A princípio, eu me mudei para Cabul, a capital do Afeganistão, onde havia uma comunidade judaica maior. Após trabalhar ali por alguns anos, fui convidado pelos irmãos Abraham, Meir e Yehuda, que eram figuras importantes na comunidade judaica afegã em Nova York, para ir trabalhar em sua joalheria.

Quando informei meus pais sobre meu plano para imigrar, minha mãe expressou seu desejo de partir comigo, e mudar-se para Israel. Meus irmãos e irmã também foram, enquanto meu pai ficou para trás para colocar seus negócios em ordem até juntar-se à família. Viajamos para Israel através do Irã, chegando quase ao final do verão de 1962.

Após um mês, fui para os Estados Unidos, trabalhar com os irmãos de Abraham. Com tantos judeus afegãos tendo imigrado para os Estados Unidos, havia uma significativa comunidade em Nova York. Alguns deles tinham um relacionamento com o Rebe, então de tempos em tempos, eu ia aos farbrenguens promovidos na grande sinagoga no 770 da Eastern Parkway. Eu não conseguia entender muito das palestras do Rebe, que eram em iidiche, mas as cenas e a atmosfera que prevaleciam naquele local eram muito significativas.
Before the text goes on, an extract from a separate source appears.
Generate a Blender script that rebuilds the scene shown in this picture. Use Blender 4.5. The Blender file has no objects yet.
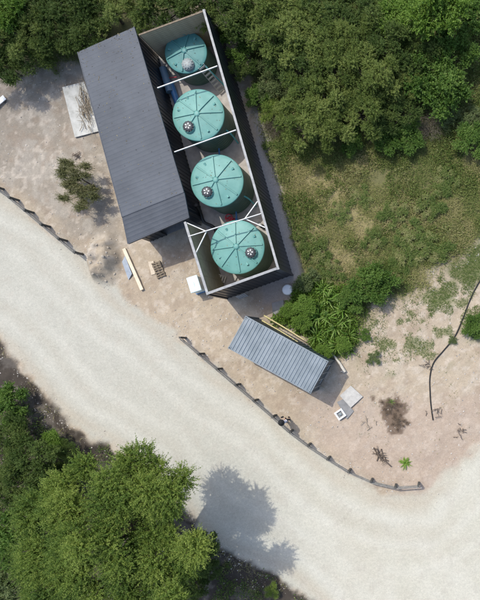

Um dia em 1964, Rabino Shmuel Pessach Bogomolsky abordou os chefes da comunidade de emigrantes do Afegão, e convidou-os a visitar o Rebe. Há uma razão para isso. Um ano antes, Rabino Bogomilsky foi enviado por Merkos L’Inyoney Chinuch, centro educacional Chabad, a empreender uma viagem por uma longa lista de comunidades judaicas na Europa, África e Ásia, que incluía uma visita ao Afeganistão. Após fazer um relato ao Rebe sobre o que ele tinha visto ali, o Rebe lhe pediu para arranjar um encontro com os líderes da comunidade de emigrantes locais. Foi como nós – os irmãos de Abraham, Shlomo Gat, Gavriel Aharon, e eu – fomos visitar o Rebe. Embora eu fosse mais jovem que eles, decidiram me incluir na lista, vendo que eu tinha chegado recentemente do Afeganistão e estava mais familiarizado com aquilo que estava acontecendo ali.

Lembro que a primeira coisa que me impressionou sobre o escritório do Rebe foi o estilo simples da sala, e a maneira em que as paredes em todo lado estavam repletas de livros – e é claro, ver o Rebe de perto. Estar na presença dele fazia sua cabeça girar; era algo que eu jamais tinha sentido em minha vida.

O Rebe perguntou a cada um dos participantes quando eles tinham chegado e o que faziam ali, antes de perguntar mais geralmente sobre a diáspora do Afeganistão nos Estados Unidos, o número de judeus deixados para trás e o estado do Judaísmo ali.

Ele falou que seu emissário, Rabino Bogomilsky, tinha relatado que não havia nenhuma sinagoga oficial em operação regular, e que os membros da comunidade rezavam numa casa particular. O micvê, banho ritual da cidade, também foi revelado como tendo sido comprometido por algumas questões sérias haláchicas. O Rebe insistiu com a comunidade para arrumar aquelas questões, e também para ter construída uma sinagoga adequada – em algum lugar proeminente o suficiente para as pessoas poderem vê-la e saber do que se tratava.

“Mas todos já partiram,” eles objetaram. “Ninguém mais está ali! Por que investir em prédios religiosos se ninguém vai usá-los?”

O Rebe explicou pacientemente que, além dos poucos judeus locais que ainda permaneciam, turistas, diplomatas e empresários ainda estavam indo. Era importante para eles terem uma sinagoga central, bem como um micvê casher, para que os visitantes da cidade soubessem da sua existência.

Após a reunião, os participantes realmente cuidaram de construir uma linda sinagoga e um micvê casher em Kabul, a capital do Afeganistão. Ficou óbvio para mim que isso era por conta do Rebe, por ter tido sofrimentos para enviar um emissário especial para visitar o Afeganistão. Quem sequer se lembrava do Afeganistão ou pensava sobre os judeus dali? Mas o Rebe se preocupava com os judeus que viviam no Afeganistão e até por aqueles que podiam visitá-lo.

Anos depois, meus negócios me enviaram a viajar pelo mundo: Índia, Tailândia, Brasil e outros. Em cada um desses locais, conheci os emissários do Rebe. Eles cuidavam de todos e o trabalho que eles fazem literalmente salva vidas. Tudo isso é pelo mérito do Rebe.

Ainda me lembro claramente da face sagrada do Rebe, e toda vez que vejo seu quadro, sinto uma pontada de dor em meu coração, pois penso no quanto sentimos sua falta.